Good lucK with whatever you do.

[EDIT: Corrected typo that could have lead to a fire. s/short/sort/]
Certainly did not mean to offend anyone. also I don't think capacitor or some type of magic bullet for power.. also while I may be trying to use the power in a way that is unusual or maybe even wrong. If I can get it to build up 2000 watts and release it then recharge I have accomplished exactly what I am trying to do. Which is exactly what everyone keeps telling me capacitor or meant to do. True they probably never meant them to build this much power but they can, right? I often think I am not very good at explaining things or making myself understood. Again let me repeat! I want to learn how to build this circuit board and it would be nice to see it work.
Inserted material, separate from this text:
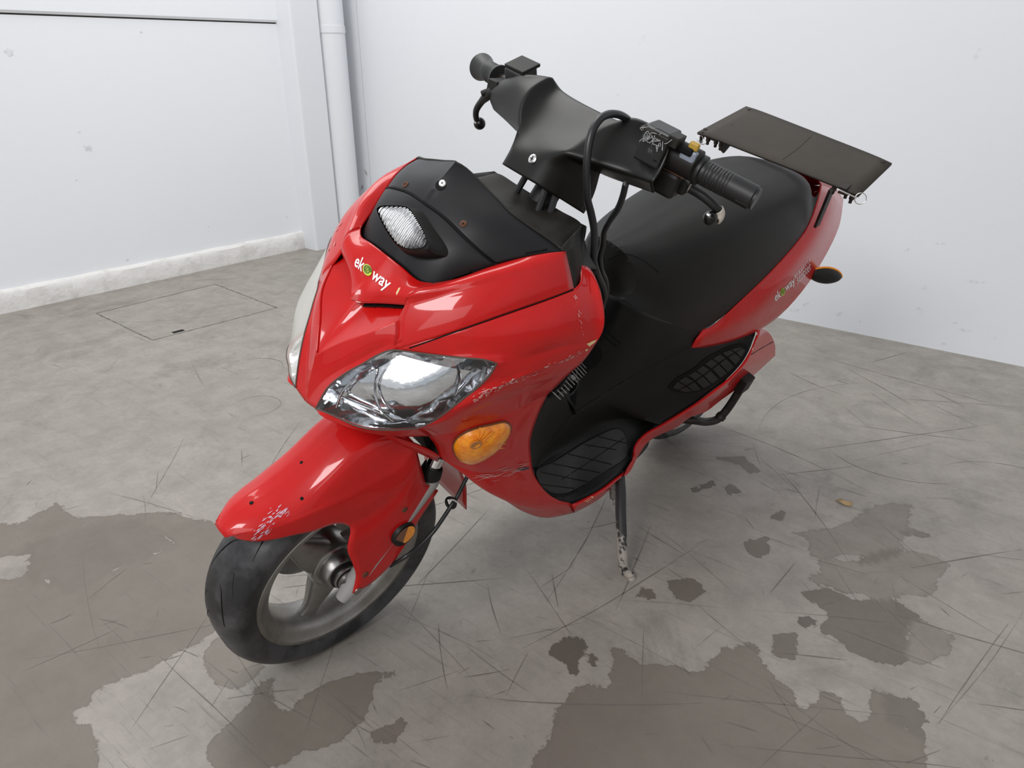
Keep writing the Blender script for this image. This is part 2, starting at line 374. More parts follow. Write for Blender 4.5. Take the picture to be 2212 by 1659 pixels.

I live in a rv and have a marine battery hooked up to it with an inverter that runs all the 120 ac items in my rv when needed. I am not expecting to unleach some hidden energy source. If it was that good power plants would be using them. I just did some experiments with solar panels that really surprised me. most of what is being said about them are misleading I bought dozens of solar panels off Amazon and none of them worked as expected. Not really the fault of the panels but more because of the claims being made by the sellers. Most of the 12 volt battery chargers I bought only produced 12 Vols which charged my lawn mower battery to 10 volts. And I live in Texas so have plenty Sun. This is simalar to that. I then bought a 18 volt solar panel and have a fine batery charger. I remember when Instmatic camera came out experts in the filming industry came on the news in Houston and said it would not work out. Developing color film was to complicated to do in one device. But my mom went out and bought one the first week they hit the stores and used one model or another till she died. But it still brings me back to my original question. Can these super capacitors build up 2k watts of power and recharge in seconds and will the experts on this forum help/advise me in building the system?